A woman who identified herself as Fields' mother says he told her he was going to the rally but she wasn't aware of the nature of the event.

Samantha Bloom, of Ohio, apparently only learned of the Charlottesville attack from AP reporters who came to interview her about her son.

Bloom confirmed details about her son’s car and his trip to Virginia, saying she received a text from him last week that said he’d gotten some time off from work and was going to a rally.

She said her son hadn’t given her any details about the rally but that she told him “to be careful” and to peaceful.

"I just knew he was going to a rally," Bloom told AP. "I mean, I try to stay out of his political views.
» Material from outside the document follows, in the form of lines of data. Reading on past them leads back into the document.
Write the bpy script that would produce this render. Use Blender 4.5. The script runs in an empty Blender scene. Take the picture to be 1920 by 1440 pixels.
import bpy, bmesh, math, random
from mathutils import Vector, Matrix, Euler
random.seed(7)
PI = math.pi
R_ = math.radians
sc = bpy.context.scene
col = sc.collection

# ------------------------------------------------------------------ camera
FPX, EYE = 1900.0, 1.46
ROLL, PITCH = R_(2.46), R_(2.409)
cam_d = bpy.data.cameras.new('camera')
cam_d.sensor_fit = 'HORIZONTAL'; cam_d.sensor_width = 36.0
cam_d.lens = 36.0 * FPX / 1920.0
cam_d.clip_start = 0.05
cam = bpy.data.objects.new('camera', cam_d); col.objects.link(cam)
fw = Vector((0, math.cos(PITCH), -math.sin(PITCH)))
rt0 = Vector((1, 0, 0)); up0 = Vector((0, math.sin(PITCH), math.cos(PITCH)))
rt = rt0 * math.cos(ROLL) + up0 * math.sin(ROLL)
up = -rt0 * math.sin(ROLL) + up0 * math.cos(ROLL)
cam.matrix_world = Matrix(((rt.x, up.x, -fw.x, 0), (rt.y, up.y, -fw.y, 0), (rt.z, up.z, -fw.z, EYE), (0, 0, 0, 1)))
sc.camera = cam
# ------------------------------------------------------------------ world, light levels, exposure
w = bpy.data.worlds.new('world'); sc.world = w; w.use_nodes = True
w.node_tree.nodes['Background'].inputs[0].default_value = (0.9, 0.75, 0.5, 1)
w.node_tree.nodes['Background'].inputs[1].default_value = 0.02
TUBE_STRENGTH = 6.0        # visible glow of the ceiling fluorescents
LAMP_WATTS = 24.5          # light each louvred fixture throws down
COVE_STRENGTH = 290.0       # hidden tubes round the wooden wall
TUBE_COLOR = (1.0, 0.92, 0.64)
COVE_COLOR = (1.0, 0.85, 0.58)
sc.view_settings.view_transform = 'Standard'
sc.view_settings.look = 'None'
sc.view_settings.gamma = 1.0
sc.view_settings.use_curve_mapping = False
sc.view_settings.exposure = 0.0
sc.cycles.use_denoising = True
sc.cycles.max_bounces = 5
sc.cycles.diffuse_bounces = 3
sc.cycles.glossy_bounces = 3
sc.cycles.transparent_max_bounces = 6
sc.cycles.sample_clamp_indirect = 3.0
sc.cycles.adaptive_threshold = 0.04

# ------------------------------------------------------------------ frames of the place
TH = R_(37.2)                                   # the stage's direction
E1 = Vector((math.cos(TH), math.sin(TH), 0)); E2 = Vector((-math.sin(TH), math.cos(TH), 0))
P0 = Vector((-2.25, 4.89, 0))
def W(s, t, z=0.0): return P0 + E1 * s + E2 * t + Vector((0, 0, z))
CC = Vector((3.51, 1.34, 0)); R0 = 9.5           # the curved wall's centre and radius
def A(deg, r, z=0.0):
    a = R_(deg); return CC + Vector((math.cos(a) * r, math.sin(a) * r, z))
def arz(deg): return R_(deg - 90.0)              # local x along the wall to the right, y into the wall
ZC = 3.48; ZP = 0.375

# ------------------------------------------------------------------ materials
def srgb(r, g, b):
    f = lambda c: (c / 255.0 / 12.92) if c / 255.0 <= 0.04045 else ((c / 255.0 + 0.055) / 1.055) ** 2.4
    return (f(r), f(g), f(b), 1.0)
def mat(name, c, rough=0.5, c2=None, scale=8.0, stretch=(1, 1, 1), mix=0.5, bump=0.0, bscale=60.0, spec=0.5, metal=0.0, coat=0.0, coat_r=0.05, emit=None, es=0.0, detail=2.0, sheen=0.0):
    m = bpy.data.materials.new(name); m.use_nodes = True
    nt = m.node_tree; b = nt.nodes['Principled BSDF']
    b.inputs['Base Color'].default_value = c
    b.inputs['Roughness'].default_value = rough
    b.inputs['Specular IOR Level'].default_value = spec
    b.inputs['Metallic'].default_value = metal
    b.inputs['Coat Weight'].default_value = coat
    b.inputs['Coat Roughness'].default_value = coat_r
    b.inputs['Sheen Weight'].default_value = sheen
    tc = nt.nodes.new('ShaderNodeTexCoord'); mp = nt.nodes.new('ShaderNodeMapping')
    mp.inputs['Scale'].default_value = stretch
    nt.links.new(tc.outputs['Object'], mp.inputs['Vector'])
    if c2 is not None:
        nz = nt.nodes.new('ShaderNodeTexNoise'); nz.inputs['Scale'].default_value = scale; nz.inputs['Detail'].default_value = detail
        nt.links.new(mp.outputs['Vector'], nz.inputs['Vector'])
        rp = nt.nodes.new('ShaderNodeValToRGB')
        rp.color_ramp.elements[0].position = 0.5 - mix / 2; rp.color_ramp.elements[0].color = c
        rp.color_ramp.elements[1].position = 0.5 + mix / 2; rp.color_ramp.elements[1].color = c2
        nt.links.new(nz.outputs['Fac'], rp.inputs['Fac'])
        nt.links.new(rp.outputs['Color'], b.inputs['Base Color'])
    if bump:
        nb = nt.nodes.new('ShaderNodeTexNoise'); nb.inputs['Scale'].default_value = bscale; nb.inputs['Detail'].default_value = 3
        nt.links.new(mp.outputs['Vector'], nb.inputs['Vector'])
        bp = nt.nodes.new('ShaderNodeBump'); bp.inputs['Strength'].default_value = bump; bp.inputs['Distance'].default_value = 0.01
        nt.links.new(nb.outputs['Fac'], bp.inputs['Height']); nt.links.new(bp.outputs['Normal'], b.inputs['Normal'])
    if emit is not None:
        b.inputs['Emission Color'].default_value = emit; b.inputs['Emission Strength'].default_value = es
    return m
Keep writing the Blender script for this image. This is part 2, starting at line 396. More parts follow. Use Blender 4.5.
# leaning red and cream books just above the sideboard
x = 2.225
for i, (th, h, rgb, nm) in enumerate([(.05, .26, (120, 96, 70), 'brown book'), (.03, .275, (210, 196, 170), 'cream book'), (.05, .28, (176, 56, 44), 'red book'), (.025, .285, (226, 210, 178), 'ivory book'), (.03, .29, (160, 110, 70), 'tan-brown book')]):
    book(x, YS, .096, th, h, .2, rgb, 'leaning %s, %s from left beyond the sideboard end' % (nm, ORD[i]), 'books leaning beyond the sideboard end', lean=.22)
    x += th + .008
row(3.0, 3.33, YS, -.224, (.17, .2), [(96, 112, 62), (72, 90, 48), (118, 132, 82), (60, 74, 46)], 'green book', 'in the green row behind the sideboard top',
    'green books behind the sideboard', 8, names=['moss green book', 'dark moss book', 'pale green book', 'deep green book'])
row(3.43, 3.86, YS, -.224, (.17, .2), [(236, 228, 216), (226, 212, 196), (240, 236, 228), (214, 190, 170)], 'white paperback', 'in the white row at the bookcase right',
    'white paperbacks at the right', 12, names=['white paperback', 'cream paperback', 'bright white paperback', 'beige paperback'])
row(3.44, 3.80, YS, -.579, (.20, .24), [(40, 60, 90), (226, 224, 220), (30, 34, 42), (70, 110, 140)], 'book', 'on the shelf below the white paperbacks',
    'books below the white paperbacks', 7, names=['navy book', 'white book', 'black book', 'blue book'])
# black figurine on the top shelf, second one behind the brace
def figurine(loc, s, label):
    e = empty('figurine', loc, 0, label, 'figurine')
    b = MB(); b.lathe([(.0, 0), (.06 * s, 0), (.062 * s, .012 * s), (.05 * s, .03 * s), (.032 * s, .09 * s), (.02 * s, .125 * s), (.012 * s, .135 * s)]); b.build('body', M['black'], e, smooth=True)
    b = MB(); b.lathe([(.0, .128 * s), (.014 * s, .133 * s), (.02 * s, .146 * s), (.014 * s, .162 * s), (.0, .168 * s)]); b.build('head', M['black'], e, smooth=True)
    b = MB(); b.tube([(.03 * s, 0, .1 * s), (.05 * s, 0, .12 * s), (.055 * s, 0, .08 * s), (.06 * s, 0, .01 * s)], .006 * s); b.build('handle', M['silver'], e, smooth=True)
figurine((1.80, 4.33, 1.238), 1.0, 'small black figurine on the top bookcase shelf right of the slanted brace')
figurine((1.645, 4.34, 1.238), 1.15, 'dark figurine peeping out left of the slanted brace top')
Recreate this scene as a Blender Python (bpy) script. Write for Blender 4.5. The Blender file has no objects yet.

You know, we don't, you know, I don't really get too involved, I moved him out to his own apartment, so we I'm watching his cat."

A mugshot of James Alex Fields Jr., who was charged with one count of second degree murder after ramming into a crowed in Charlottesville, Virginia on August 12, 2017.
HANDOUT/REUTERS

"I thought it had something to do with Trump," Bloom said about the rally. "Trump's not a white supremacist," she said.

"He had an African-American friend so ...," she said of her son.

Bloom became visibly upset as she learned that dozens of people were injured in Charlottesville.

Bloom said she and Fields had just relocated to the Toledo area from Florence, Kentucky, a Cincinnati, Ohio, suburb

U.S. officials have opened a civil rights investigation into the circumstances of the deadly car attack.

The investigation was announced late Saturday by officials of the U.S. Attorney’s Office for the Western District of Virginia and the Richmond field office of the FBI.

In a statement, Attorney General Jeff Sessions says U.S. Attorney Rick Mountcastle has begun the investigation and will have the full support of the Justice Department.

Sessions says, “The violence and deaths in Charlottesville strike at the heart of American law and justice.”

He adds, “When such actions arise from racial bigotry and hatred, they betray our core values and cannot be tolerated.”

Three more men have been arrested in connection to the violent clashes between white supremacists and counter-protesters in Charlottesville.

The Virginia State Police announced late Saturday that Troy Dunigan, a 21-year-old from Chattanooga, Tennessee, was charged with disorderly conduct; Jacob L. Smith, a 21-year-old from Louisa, Virginia, was charged with assault and battery; and James M. O’Brien, 44, of Gainesville, Florida, was charged with carrying a concealed handgun.

Aside from the woman killed in the car-ramming, two state police troopers died when their helicopter crashed in the woods on the outskirts of town.

The organizer of the white nationalist rally says he disavows the violence that eroded it.

Jason Kessler said in an interview Saturday evening that whoever drove a car into a group of counter-protesters “did the wrong thing.” He said he was saddened that people were hurt.

Kessler is a local blogger and activist who described the event as a pro-white rally. He planned it to protest the city’s decision to remove a Confederate monument.

He also criticized law enforcement’s response to the event, which was dispersed before speakers could take the stage.

He said they did a poor job controlling the chaos to allow free speech.